THE NOVEMBER MEN (Guild 18 98mins) Winter Kills, JFK, The Manchurian Candidate - all provocative conspiracy movies, and if you've seen one of them, there's no reason to wade through The November Men, Paul Williams's downmarket addition to the genre. He has conjured a potentially Byzantine scenario - a film-maker plans a movie about a Presidential assassination, but may actually be planning the assassination itself - but lets it dissolve as too many digressions scatter the tension. Available 30 March.

THE REAL McCOY (Guild 15 101mins) Karen McCoy is a professional cat burglar with principles (she won't use a gun) and a heart (she yearns for the young son who believes her dead). Unfortunately, she's played by Kim Basinger, who gives new meaning to the word 'vacant'. The director Russell Mulcahy is shorn of his pop-promo curlicues, while Terence Stamp buries his reputation and realises that the Sixties were a long, long time ago. Available 30 March.


THE LIE (Tartan 15 85mins) The lie of the title is the life which Emma (Nathalie Baye) has led with her philandering bisexual husband, leading to her discovery that she is both pregnant and HIV-positive. Baye's performance is ill-served by Francois Margolin's earnest direction. A last-minute shot at hope doesn't stick - the nihilism is frankly insulting. On release.

THREE SHORTS BY HAL HARTLEY (Tartan 15 84mins) Two of the shorts here - Ambition and Theory of Achievement - display sixth-form pretensions hardly indicative of Hartley's best work. But the longest film, Surviving Desire, about a Dostoyevsky-obsessed professor who falls for a student, is dotty and charming. On release.
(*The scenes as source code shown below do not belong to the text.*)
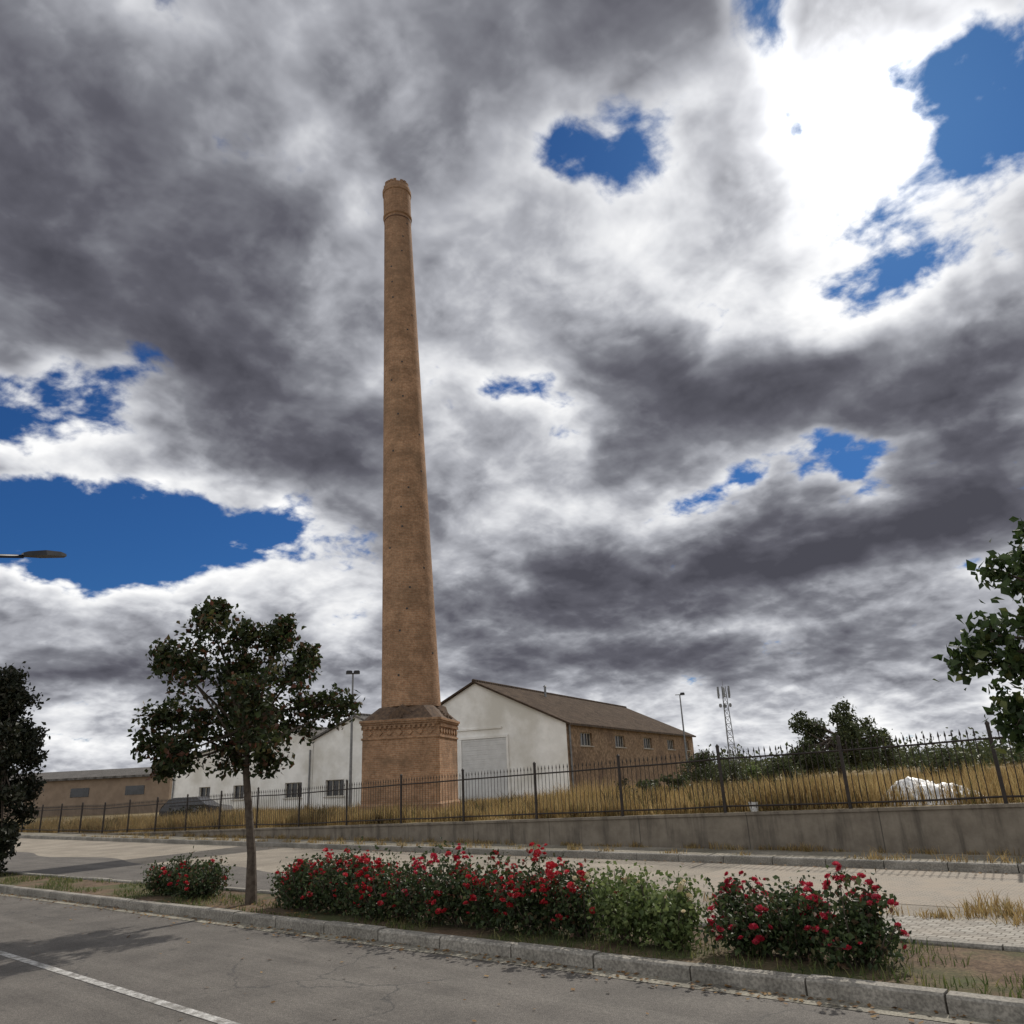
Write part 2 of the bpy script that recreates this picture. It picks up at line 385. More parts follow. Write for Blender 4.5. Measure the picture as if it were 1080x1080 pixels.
def shed(name,t0,W,D,e0,e1,ap,az,front,side,mw,ms,mroof,P0=(-30.7,39.5),door=None,fwd=0):
    par=empty(name); P=(P0[0]+WX*t0-LX*fwd,P0[1]+WY*t0-LY*fwd)
    fr=MB();pn=MB();fm=MB();sd=MB(); zb=-.3; m=min(e0,e1)
    wall_holes(fr,pn,fm,P,WX,WY,LX,LY,W,zb,m,front)
    pt=lambda u,l,z:(P[0]+WX*u+LX*l,P[1]+WY*u+LY*l,z)
    fr.add([pt(0,0,m),pt(W,0,m),pt(W,0,e1+1e-4),pt(ap,0,az),pt(0,0,e0+1e-4)],[(0,1,2,3,4)])
    fr.add([pt(0,D,zb),pt(W,D,zb),pt(W,D,e1),pt(ap,D,az),pt(0,D,e0)],[(0,1,2,3,4)])
    wall_holes(sd,pn,fm,P,LX,LY,WX,WY,D,zb,e0,side)
    fr.add([pt(W,0,zb),pt(W,D,zb),pt(W,D,e1),pt(W,0,e1)],[(0,1,2,3)])
    fr.obj('gable_walls',mw,par); sd.obj('side_wall',ms,par); pn.obj('windows',M_glass,par); fm.obj('window_frames',M_frame,par)
    rf=MB(); oh=.22; th=.13
    for (ua,za,sg) in((0,e0,-1),(W,e1,1)):
        sl=(az-za)/(ap-ua); ue=ua+sg*oh*1.4; ze=za+sl*(ue-ua)
        q=[(ue,ze+.02),(ap,az+.02),(ap,az+.02+th),(ue,ze+.02+th)]
        vs=[pt(u,l,z) for l in(-oh,D+oh) for u,z in q]
        rf.add(vs,[(0,1,2,3),(4,5,6,7),(0,1,5,4),(3,2,6,7),(0,3,7,4)])
    rf.tube([pt(ap,-oh,az+.17),pt(ap,D+oh,az+.17)],[.11,.11],6)
    rf.obj('roof',mroof,par)
    if door:
        a,b,h=door; dm=MB(); n=int((h)/.14); ang=math.atan2(WY,WX)
        for i in range(n):
            z=.1+(i+.5)*h/n; c=pt((a+b)/2,-.02,z); dm.box(c,(b-a,.05+.02*(i%2),h/n*.94),ang)
        dm.obj('roller_door',M_door,par)
        dm=MB()
        for u in(a-.08,b+.08): dm.box(pt(u,-.04,(h+.2)/2),(.14,.1,h+.2),ang)
        dm.box(pt((a+b)/2,-.045,h+.2),(b-a+.3,.11,.16),ang); dm.obj('door_frame',M_white,par)
    return par,pt
s1,pt1=shed('white_warehouse',0,12.87,30.2,4.9,4.9,6.43,7.9,[],[(2.15+6.5*i,4.25+6.5*i,3.6,4.42) for i in range(4)]+[(27.6,28.6,3.6,4.4)],M_white,M_brown,M_tile,door=(4.2,7.5,4.2))
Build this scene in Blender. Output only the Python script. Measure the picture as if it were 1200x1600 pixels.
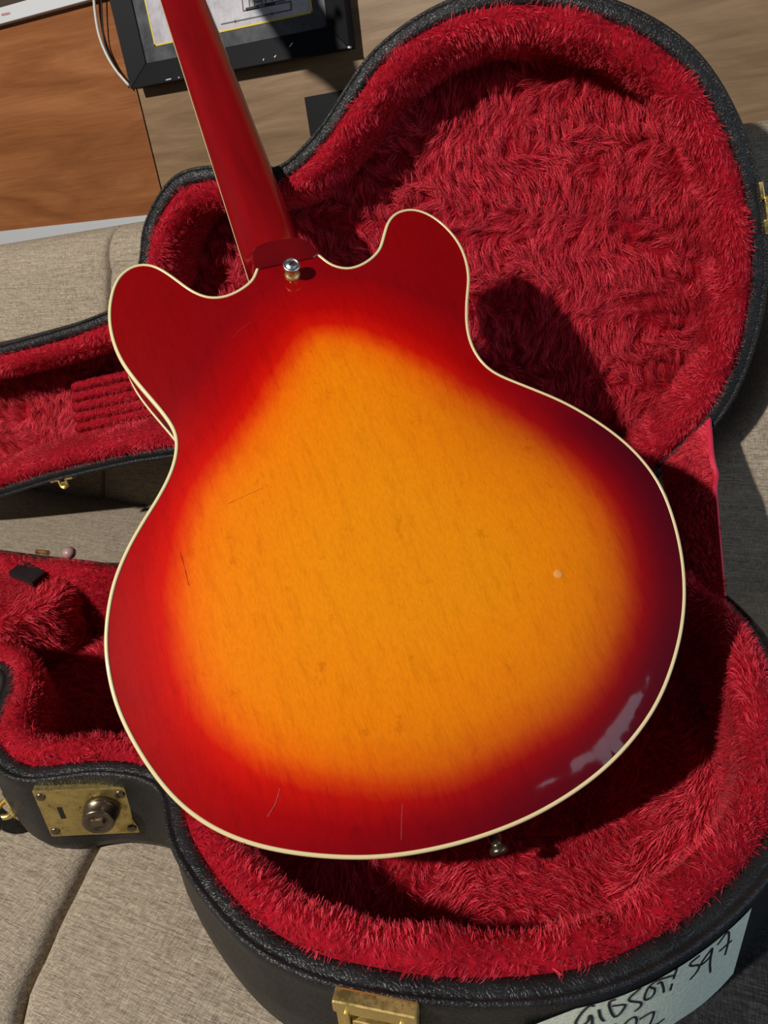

TOKYO STORY (Artificial Eye U 130mins) There is painful insight here as Yasujuro Ozu measures out the life of an elderly couple in thimblefuls. They visit their children and are alternately spurned, tolerated and welcomed. It's about the ebbing light of life, the pull of death, missed opportunities. It's also uncluttered, immaculately framed and immeasurably precious. On release.